Here’s a hypothesis which the Cracked podcast put forward and which seems to dovetail nicely with most people’s experiences of the last decade of social media: a small but significant number of people get frustrated and angry far, far more quickly than they otherwise would.

Like this fellow!

And look, you know that there’s no magic button combination or special code that you can enter to make someone desire you, or get a friend to forgive you, or hang with the popular kids. We’ve always had social hierarchies, but the actual rankings have never been more visible or more universal than they are now.

Instagram followers are a popularity score. Twitter retweets are testimonies to how witty you are. Tinder swipes are evidence of exactly how hot you are. If you’ve grown up on games, these platforms seem very familiar – and it’s very natural to automatically seek to beat every other player and our own previous high score.

But there’s a bigger and more insidious problem. Remember that thing earlier about how games are relaxing because things are rules based and simple? Life’s not like that, and if we get lulled into thinking it is then we get really disappointed really, really quickly.

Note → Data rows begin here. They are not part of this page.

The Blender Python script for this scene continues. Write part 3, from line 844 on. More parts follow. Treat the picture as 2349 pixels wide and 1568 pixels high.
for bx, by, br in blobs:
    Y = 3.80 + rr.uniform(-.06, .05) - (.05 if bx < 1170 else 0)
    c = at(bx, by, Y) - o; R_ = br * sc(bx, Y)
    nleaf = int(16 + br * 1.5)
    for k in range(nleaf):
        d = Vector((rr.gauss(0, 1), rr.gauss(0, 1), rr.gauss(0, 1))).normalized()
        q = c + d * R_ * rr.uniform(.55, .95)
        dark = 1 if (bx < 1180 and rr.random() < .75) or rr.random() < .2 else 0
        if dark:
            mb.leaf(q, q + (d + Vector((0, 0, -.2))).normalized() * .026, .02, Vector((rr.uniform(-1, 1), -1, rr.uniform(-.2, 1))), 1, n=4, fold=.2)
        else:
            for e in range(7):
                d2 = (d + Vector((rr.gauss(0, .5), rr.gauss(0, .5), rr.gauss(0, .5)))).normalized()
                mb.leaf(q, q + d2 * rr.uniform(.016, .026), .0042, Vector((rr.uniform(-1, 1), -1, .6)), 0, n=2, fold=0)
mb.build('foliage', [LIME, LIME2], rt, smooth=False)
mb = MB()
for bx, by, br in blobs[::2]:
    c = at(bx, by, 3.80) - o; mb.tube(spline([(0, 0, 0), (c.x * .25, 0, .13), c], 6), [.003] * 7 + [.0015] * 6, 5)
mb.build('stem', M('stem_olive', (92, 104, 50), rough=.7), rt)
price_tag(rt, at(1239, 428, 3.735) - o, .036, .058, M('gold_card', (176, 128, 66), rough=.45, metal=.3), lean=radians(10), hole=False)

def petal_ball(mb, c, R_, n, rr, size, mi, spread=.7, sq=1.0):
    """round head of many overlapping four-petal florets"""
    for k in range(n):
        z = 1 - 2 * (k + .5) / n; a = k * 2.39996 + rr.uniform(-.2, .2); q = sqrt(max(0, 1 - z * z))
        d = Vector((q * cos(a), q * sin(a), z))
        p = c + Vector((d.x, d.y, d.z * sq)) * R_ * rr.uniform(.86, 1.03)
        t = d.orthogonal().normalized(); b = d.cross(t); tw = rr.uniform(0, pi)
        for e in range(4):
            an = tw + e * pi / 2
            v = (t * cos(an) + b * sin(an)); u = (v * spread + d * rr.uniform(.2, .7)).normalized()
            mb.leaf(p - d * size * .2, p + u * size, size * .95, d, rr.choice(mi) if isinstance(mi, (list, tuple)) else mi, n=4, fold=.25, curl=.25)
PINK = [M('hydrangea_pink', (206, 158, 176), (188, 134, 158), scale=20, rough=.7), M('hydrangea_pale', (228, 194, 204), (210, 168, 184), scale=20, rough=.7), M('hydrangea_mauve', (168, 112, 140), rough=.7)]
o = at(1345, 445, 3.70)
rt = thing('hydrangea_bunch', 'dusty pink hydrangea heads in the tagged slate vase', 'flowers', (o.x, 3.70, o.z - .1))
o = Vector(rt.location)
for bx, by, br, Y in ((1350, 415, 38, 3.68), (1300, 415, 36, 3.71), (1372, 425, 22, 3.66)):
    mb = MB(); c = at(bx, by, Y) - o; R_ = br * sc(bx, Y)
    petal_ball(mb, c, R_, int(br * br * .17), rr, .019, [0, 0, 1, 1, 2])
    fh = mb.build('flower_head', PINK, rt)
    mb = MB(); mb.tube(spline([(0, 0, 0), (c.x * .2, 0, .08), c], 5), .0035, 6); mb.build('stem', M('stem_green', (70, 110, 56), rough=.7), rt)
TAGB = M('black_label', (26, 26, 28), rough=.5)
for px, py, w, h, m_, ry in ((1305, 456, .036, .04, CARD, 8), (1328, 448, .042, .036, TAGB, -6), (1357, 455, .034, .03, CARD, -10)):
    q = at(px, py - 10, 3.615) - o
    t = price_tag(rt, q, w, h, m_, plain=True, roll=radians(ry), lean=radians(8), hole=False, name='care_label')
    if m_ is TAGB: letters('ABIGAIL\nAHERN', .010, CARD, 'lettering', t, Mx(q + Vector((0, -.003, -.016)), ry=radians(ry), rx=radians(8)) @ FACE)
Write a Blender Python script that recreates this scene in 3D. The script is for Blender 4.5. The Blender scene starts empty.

And then games can disappoint everyone really, really quickly all on their own. Right, Star Wars Battlefront II?

Games teach us is that every problem has a pretty straightforward solution, so when we’re in a situation that we don’t like it’s easy to not only be naturally unhappy at the situation, but actually angry and frustrated as though there’s some sort of error in the code of the game.

And thus it seems entirely predictable that the more social interactions and romantic pursuits resemble games there would be a small but significant group of people furious that they’re not getting what they assume they’ve earned – not merely feeling lonely, but that they’re actually being ripped off because they hit the “right” buttons and failed to be rewarded. Yes, I’m arguing that incels are an unintended but inevitable consequence of when gaming mechanics meet societal misogyny.

Now, let’s be clear: this is a theory, and it’s largely anecdotal. And even if it’s correct, it’s not an argument that we need to police games or ban apps or scrap social media. We can absolutely enjoy all of those things.

But maybe we need to be a little more thoughtful about what all those tiny, addictively repetitive actions are doing to us.